Please list all lines of the material below in which the string "pixels" occurs.

Data block start

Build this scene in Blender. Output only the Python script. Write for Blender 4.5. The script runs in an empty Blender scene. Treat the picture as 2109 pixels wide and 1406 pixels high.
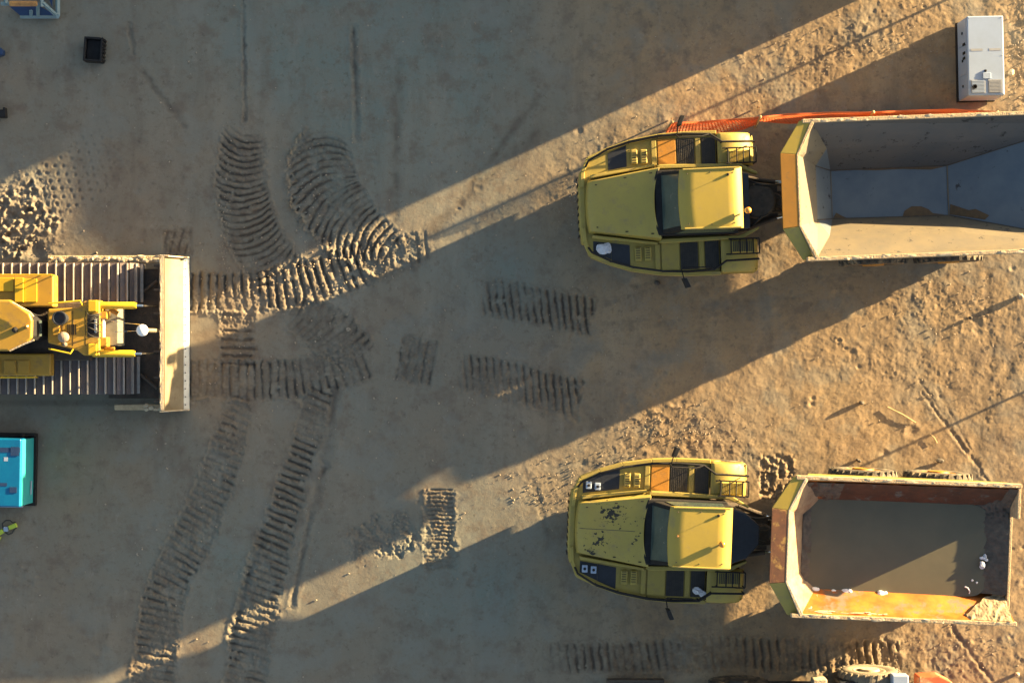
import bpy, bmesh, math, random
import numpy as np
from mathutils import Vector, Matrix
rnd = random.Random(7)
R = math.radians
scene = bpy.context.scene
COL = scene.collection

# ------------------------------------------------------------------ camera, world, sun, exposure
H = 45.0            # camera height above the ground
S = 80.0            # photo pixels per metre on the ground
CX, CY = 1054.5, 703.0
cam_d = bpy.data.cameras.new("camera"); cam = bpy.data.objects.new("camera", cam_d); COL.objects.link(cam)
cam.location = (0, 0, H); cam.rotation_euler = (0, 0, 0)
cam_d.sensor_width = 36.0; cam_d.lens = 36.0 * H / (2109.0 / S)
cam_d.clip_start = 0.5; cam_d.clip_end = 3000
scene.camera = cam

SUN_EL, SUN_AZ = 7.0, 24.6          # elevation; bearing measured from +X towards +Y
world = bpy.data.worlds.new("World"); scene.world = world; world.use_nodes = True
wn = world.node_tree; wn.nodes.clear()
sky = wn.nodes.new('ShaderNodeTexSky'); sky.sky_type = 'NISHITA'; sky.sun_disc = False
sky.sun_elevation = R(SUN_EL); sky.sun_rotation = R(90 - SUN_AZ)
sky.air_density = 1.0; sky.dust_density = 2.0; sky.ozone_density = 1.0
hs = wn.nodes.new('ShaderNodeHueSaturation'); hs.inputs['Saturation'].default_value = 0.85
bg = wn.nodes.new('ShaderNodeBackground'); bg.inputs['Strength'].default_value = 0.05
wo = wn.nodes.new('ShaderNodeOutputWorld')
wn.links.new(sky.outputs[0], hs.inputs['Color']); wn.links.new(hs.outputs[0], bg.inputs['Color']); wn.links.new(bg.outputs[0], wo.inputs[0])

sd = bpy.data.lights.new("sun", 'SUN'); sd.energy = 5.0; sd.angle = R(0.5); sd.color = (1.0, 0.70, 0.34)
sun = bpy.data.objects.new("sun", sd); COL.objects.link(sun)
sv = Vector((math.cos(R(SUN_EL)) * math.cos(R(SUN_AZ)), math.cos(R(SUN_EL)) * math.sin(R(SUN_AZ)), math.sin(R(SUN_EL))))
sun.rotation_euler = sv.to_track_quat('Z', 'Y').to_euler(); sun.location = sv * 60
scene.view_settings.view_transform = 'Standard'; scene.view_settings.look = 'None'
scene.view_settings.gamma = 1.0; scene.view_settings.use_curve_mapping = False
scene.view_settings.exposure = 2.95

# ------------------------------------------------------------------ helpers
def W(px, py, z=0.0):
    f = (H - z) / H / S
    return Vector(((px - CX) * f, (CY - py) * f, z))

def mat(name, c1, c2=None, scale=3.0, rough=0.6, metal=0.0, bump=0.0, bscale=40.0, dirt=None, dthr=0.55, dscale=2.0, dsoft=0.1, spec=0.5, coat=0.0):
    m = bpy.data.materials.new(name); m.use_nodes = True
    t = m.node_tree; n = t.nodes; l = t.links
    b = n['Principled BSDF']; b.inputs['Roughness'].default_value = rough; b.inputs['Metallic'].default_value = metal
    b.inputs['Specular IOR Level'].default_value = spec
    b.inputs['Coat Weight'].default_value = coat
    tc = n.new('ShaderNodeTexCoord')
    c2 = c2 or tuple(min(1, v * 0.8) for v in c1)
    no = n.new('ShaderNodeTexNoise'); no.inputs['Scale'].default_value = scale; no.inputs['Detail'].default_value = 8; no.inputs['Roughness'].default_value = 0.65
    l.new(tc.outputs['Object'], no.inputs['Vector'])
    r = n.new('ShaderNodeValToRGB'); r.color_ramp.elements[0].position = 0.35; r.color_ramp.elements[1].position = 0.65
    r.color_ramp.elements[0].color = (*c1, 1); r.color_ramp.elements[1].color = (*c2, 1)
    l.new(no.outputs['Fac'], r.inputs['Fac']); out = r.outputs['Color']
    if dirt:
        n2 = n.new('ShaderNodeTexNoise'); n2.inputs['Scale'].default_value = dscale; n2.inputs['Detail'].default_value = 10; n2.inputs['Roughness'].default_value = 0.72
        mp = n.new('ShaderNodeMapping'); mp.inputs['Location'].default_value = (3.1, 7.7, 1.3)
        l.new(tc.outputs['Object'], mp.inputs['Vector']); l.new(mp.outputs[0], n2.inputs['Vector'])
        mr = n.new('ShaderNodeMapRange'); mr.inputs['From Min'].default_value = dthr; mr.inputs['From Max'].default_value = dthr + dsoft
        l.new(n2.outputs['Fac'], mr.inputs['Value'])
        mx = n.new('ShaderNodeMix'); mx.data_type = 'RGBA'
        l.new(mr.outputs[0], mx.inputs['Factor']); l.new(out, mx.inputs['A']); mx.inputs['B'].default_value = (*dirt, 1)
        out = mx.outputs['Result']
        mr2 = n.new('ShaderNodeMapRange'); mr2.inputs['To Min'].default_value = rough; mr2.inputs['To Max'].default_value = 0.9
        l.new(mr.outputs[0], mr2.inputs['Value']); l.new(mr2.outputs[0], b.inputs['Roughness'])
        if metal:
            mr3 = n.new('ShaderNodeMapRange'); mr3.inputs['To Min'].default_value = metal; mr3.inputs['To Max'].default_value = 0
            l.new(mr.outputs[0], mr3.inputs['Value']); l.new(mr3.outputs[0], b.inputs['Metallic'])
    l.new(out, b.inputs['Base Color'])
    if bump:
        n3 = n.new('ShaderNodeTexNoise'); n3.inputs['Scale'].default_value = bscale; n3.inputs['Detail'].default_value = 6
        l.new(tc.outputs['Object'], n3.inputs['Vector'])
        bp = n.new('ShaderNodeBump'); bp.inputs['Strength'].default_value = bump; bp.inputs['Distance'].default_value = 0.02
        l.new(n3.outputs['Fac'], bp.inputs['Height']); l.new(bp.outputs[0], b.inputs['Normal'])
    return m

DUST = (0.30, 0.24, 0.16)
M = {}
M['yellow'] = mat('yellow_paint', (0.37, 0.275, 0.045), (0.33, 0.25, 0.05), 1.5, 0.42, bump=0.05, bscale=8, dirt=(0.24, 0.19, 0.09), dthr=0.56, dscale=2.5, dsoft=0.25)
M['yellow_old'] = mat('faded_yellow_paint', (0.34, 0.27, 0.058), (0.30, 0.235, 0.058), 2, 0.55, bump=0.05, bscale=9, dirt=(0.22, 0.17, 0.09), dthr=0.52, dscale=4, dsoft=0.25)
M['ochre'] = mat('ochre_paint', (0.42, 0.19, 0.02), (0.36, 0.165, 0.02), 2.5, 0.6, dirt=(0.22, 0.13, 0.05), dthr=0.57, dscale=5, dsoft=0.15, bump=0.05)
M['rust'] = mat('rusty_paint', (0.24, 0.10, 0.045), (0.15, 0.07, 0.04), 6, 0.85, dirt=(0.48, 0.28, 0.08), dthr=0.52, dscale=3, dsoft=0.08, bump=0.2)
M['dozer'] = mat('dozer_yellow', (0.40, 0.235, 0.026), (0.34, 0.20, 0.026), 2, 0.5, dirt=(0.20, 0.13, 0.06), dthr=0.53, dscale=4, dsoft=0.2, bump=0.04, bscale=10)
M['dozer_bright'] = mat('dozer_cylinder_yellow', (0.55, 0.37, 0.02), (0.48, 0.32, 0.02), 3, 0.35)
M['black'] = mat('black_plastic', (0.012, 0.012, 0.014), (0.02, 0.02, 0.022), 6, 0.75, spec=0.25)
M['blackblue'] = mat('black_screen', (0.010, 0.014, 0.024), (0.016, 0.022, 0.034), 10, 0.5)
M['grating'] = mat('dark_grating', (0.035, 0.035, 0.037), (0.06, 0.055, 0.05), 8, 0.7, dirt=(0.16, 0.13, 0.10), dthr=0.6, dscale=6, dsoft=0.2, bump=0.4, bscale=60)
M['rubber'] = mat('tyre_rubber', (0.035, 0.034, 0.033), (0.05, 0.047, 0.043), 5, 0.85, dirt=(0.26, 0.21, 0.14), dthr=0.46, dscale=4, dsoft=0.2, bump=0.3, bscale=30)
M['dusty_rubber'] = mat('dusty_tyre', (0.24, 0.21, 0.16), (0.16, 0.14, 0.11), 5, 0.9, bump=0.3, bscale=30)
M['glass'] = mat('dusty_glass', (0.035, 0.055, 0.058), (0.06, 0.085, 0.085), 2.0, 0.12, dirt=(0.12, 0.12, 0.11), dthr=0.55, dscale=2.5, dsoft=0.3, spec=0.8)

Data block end

* [Response to this task]:
Build this scene in Blender. Output only the Python script. Write for Blender 4.5. The script runs in an empty Blender scene. Treat the picture as 2109 pixels wide and 1406 pixels high.
S = 80.0            # photo pixels per metre on the ground